** DATA SEGMENT **
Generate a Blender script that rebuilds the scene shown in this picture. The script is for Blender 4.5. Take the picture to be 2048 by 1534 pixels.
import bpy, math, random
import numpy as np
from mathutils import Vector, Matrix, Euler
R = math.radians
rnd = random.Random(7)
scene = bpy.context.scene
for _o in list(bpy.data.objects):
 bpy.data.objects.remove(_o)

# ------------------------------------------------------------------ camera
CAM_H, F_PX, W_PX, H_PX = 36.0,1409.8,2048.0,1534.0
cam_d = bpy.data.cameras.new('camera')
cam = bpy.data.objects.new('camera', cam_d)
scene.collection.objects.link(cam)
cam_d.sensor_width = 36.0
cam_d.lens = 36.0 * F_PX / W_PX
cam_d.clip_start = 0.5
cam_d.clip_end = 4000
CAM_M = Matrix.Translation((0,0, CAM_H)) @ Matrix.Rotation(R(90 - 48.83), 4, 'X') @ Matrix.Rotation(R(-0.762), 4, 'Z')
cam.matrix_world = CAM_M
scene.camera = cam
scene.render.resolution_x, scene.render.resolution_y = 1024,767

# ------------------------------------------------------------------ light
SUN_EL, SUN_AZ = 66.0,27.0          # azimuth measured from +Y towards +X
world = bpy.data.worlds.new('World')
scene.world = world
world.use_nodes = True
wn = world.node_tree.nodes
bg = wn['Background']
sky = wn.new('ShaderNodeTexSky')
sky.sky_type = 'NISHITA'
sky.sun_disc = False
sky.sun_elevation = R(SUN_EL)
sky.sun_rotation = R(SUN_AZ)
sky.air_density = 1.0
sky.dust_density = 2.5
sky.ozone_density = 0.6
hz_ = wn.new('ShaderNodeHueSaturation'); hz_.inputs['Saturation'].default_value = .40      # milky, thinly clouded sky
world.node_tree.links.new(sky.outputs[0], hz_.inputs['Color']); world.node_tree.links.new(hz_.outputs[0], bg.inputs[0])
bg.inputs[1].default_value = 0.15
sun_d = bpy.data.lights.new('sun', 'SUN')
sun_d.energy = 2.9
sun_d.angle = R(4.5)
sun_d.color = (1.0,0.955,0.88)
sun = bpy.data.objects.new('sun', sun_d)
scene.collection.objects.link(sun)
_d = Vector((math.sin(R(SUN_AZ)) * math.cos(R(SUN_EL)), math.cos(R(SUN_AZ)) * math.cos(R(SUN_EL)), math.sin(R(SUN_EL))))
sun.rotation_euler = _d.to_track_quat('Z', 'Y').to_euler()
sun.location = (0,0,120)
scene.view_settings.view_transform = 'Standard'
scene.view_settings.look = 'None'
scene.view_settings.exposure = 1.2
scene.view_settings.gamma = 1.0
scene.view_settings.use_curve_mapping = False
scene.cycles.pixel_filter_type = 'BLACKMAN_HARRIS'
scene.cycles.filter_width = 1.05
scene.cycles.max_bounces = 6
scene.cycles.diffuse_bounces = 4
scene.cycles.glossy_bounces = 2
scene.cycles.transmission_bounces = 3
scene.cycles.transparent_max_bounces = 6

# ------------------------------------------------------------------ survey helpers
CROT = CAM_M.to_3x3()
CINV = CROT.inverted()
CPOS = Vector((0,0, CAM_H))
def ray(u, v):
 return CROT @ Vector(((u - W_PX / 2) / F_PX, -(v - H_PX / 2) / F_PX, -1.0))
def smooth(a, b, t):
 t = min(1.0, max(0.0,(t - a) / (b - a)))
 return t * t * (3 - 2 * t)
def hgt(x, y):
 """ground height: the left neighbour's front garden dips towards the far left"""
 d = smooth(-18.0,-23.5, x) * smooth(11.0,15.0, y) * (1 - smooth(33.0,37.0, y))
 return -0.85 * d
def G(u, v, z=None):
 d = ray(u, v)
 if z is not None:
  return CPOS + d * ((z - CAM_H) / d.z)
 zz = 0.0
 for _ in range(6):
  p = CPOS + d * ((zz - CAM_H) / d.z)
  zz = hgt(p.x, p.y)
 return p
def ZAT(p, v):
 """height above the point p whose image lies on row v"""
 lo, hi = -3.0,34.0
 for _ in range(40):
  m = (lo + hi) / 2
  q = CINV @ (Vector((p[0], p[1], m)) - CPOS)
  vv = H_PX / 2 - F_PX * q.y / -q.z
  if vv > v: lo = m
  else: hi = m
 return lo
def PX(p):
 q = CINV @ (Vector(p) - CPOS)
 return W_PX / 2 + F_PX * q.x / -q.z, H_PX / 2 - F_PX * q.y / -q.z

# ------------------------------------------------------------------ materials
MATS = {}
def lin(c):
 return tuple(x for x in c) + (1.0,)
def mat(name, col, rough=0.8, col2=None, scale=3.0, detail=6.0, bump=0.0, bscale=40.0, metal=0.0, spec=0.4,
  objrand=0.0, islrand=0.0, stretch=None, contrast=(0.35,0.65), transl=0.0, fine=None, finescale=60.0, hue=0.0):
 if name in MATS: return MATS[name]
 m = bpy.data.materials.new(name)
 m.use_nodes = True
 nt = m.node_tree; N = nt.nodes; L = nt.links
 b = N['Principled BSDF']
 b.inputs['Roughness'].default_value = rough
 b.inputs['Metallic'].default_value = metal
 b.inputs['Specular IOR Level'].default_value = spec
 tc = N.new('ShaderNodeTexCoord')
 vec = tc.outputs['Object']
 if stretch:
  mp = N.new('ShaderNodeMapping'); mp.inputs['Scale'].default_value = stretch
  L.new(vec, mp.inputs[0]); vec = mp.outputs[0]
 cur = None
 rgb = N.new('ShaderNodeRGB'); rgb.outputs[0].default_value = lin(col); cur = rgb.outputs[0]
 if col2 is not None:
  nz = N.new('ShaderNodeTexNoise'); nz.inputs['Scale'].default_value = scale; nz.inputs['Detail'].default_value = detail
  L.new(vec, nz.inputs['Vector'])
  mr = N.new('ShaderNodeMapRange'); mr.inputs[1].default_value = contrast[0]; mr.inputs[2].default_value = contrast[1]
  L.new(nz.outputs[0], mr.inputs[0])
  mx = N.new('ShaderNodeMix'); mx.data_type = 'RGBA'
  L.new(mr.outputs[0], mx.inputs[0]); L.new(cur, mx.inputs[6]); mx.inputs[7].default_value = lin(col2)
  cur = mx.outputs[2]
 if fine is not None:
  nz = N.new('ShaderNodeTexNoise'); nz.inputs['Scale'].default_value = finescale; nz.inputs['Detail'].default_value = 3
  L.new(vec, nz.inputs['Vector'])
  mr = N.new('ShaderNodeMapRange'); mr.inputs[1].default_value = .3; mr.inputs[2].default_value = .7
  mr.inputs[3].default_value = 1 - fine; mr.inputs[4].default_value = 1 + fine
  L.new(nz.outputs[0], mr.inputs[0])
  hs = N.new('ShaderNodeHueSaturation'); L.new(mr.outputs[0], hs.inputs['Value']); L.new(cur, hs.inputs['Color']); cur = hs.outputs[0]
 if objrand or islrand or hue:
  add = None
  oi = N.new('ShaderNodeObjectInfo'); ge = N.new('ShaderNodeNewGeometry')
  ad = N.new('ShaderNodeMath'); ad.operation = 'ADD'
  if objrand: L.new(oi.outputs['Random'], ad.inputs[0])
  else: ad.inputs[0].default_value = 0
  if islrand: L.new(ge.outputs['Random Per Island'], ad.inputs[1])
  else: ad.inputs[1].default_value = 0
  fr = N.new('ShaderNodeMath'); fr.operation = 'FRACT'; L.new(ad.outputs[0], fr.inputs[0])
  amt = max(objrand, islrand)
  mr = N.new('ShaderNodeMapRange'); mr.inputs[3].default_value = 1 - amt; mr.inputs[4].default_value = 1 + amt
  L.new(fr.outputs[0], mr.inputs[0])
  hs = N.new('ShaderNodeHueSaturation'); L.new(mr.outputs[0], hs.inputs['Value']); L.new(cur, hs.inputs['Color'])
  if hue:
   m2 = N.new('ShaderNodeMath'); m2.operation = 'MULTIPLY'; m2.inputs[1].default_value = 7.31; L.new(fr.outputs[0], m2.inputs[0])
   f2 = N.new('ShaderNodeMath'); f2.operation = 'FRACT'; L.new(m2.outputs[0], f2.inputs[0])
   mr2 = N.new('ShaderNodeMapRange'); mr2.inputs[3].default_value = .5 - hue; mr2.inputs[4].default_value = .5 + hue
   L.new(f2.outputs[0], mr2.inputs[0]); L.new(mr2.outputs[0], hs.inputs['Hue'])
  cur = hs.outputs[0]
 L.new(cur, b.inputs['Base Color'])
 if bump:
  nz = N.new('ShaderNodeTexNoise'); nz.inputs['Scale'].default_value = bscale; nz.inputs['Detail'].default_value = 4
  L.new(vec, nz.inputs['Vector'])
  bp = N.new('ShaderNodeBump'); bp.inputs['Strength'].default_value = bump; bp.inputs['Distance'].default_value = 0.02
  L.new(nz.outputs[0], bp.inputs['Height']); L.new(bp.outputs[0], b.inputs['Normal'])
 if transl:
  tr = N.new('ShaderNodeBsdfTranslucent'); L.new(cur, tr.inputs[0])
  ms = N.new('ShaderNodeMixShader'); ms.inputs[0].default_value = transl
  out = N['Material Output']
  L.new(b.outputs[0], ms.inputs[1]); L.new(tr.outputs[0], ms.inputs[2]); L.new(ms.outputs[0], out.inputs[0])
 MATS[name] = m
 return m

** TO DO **
Return a word-for-word copy of the lines from the beginning of the listing to the line holding "bpy.data.objects.remove(_o)", both kept.

** SOLUTION **
Generate a Blender script that rebuilds the scene shown in this picture. The script is for Blender 4.5. Take the picture to be 2048 by 1534 pixels.
import bpy, math, random
import numpy as np
from mathutils import Vector, Matrix, Euler
R = math.radians
rnd = random.Random(7)
scene = bpy.context.scene
for _o in list(bpy.data.objects):
 bpy.data.objects.remove(_o)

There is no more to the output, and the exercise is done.